Hapishanelerdeki tecrit uygulamalarını bir yana bırakırsak dışarıdaki bir edebiyatçı için çalışma ofisi/ odası ne ise hapishanedeki yazar bakımından güçlükle bulabildiği bir masa odur. Yazarın işi şikâyet etmek değil dününü bildiği edebiyatın bugün geldiği noktadan söz alıp üretimde bulunmaktır. Asıl önemlisi kişinin yazarlık kuşamının bulunmasıdır, bu varsa kendisini en olumsuz şartlarda üretebilir.
Ortaya çıkan eserlere bakıldığında, sol sosyalist harekette son altı yedi yılda görülen kıpırtılar bir yana hapishanelerdeki edebi verim bugün asıl olarak Kürt siyasal hareketiyle türlü biçimlerde temas eden bireylerde gövdelenir. Sara Aktaş, Rojbin Perişan, Murat Türk, Mehmet Boğatekin, Naif Bal ilk anda akla gelen isimlerden.

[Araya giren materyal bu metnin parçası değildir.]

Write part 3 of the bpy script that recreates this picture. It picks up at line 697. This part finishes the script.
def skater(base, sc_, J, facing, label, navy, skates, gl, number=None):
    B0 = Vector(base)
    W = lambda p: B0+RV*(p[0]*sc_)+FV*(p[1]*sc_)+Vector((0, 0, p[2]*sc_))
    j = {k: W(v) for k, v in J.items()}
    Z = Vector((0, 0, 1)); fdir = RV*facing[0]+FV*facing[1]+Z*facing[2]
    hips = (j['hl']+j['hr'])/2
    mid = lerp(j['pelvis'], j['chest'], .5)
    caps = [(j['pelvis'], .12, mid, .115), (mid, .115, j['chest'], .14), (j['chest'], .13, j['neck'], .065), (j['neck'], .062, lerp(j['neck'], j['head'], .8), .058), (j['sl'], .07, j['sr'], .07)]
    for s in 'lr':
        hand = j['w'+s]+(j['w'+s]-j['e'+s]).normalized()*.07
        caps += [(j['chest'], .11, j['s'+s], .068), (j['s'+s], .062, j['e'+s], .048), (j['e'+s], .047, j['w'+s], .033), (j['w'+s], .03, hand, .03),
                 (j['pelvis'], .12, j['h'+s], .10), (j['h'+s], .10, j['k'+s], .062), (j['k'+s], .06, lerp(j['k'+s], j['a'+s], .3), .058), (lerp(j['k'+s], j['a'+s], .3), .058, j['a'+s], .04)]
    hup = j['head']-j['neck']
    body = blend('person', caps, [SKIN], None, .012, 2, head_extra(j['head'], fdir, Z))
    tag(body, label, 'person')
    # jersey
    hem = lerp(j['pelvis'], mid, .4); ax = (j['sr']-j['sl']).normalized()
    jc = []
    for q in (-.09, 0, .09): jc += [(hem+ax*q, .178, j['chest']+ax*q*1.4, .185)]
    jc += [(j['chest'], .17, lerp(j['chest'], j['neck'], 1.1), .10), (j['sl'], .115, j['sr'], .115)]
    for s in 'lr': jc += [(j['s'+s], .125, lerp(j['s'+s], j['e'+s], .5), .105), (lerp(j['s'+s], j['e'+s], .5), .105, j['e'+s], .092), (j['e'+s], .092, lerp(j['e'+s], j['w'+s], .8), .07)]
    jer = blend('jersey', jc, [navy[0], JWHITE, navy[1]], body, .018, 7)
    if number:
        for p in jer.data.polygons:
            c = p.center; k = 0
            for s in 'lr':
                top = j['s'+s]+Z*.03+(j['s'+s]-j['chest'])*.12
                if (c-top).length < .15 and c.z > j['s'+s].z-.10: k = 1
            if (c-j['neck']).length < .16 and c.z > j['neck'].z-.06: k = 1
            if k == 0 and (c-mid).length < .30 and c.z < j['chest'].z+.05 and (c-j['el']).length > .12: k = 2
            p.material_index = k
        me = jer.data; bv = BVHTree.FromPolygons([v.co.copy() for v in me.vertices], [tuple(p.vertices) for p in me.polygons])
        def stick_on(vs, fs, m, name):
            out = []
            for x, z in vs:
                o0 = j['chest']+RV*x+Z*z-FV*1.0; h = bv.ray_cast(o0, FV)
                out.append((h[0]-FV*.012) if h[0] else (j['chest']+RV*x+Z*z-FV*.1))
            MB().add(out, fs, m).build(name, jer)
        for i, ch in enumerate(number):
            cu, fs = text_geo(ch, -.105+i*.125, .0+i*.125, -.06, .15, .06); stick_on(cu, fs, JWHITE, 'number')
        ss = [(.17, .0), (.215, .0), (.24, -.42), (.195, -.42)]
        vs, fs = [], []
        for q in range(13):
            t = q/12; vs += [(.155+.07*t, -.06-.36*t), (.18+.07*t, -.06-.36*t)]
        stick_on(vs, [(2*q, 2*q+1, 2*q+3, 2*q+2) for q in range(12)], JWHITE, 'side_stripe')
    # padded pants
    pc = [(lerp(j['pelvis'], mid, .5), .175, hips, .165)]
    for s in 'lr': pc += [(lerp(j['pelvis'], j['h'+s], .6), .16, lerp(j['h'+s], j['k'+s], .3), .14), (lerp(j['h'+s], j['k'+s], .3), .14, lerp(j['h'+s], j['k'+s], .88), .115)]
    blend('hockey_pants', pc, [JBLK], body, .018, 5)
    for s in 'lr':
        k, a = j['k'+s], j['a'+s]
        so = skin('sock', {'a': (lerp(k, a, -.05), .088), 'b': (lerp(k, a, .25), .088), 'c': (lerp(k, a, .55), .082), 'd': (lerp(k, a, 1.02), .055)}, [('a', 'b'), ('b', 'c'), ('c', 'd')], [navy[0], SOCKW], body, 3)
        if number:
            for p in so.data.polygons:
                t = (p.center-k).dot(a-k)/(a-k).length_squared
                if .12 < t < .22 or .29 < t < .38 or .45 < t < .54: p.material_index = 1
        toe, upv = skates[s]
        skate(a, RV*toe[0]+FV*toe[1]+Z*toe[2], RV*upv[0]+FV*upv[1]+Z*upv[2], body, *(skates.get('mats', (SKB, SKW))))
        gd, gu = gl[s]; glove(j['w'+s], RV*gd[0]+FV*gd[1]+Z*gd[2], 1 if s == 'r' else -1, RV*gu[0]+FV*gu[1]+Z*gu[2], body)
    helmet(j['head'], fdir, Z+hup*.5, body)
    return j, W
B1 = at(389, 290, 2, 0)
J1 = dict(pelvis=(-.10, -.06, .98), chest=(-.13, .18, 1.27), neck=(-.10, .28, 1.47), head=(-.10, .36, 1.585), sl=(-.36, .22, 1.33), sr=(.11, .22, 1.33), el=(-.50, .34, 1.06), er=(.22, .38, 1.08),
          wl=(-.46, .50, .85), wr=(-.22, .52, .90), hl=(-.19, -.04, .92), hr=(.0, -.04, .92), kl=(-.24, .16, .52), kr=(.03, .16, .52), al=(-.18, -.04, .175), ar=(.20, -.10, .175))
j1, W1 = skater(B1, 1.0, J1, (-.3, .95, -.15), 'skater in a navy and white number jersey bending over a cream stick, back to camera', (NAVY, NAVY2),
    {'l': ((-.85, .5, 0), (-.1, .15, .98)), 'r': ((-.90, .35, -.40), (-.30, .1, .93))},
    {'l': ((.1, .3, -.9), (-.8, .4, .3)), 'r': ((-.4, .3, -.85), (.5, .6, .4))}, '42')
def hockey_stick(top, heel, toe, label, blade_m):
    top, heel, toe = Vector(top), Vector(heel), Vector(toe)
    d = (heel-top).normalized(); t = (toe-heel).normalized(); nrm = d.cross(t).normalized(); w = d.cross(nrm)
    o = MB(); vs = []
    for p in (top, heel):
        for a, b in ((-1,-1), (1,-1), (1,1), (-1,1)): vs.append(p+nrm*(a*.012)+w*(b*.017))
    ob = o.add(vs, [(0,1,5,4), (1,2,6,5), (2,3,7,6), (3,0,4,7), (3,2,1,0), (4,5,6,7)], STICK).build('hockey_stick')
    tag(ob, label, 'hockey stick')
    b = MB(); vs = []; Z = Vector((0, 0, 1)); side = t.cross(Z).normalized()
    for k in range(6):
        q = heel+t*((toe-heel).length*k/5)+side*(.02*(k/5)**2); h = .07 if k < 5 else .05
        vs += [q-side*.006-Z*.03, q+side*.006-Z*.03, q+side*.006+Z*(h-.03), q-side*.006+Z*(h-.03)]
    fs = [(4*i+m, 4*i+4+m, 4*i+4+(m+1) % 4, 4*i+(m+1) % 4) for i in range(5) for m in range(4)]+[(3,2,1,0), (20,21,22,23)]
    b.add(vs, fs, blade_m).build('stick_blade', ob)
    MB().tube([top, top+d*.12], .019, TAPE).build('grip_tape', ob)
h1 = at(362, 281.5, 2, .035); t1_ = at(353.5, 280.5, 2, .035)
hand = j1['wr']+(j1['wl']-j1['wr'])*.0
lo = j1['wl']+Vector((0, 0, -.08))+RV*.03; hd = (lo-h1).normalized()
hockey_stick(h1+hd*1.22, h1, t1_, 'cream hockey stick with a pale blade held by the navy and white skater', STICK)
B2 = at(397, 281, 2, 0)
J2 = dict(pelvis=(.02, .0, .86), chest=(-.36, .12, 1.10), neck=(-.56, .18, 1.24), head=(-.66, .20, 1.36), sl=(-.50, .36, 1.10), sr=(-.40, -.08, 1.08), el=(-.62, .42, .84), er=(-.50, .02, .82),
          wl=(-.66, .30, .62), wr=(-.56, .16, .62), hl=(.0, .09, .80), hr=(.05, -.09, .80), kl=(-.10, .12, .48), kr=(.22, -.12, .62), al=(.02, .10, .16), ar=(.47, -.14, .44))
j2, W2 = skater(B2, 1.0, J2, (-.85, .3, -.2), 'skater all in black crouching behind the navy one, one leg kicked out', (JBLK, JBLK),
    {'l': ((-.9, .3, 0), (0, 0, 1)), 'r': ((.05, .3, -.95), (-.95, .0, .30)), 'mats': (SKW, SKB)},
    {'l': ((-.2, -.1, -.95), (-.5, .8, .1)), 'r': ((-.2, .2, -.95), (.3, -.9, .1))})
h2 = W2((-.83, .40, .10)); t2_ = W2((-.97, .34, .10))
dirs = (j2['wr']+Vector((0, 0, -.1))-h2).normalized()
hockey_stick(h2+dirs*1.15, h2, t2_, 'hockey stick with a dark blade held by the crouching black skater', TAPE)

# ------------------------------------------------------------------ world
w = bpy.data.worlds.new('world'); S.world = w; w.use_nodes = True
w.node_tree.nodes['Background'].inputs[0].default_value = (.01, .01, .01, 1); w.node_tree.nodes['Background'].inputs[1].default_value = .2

90’lı yıllarda Kürt siyasal hareketinin edebiyat konusunda araçsalcı/ indirgemeci tutumuyla kıyaslandığında bugünkü üretim çeşitliliğin bir rönesans olduğunu söylemek gayet mümkün. Henüz kendi sesini tam bulamayan, güçlü/ profesyonel editörlerin katkısına ihtiyaç duyan ve iki dilli yürüyen bu edebiyat, Kafka gibi özgün çeşitli isimlerin mukalliti olmayan çalışmadan, “Beni kimse anlamıyor” türü ergenlik klişelerine sığınmadan kendi yordamınca söz üretmesi bakımlarından dikkatle takip edilmeye değer.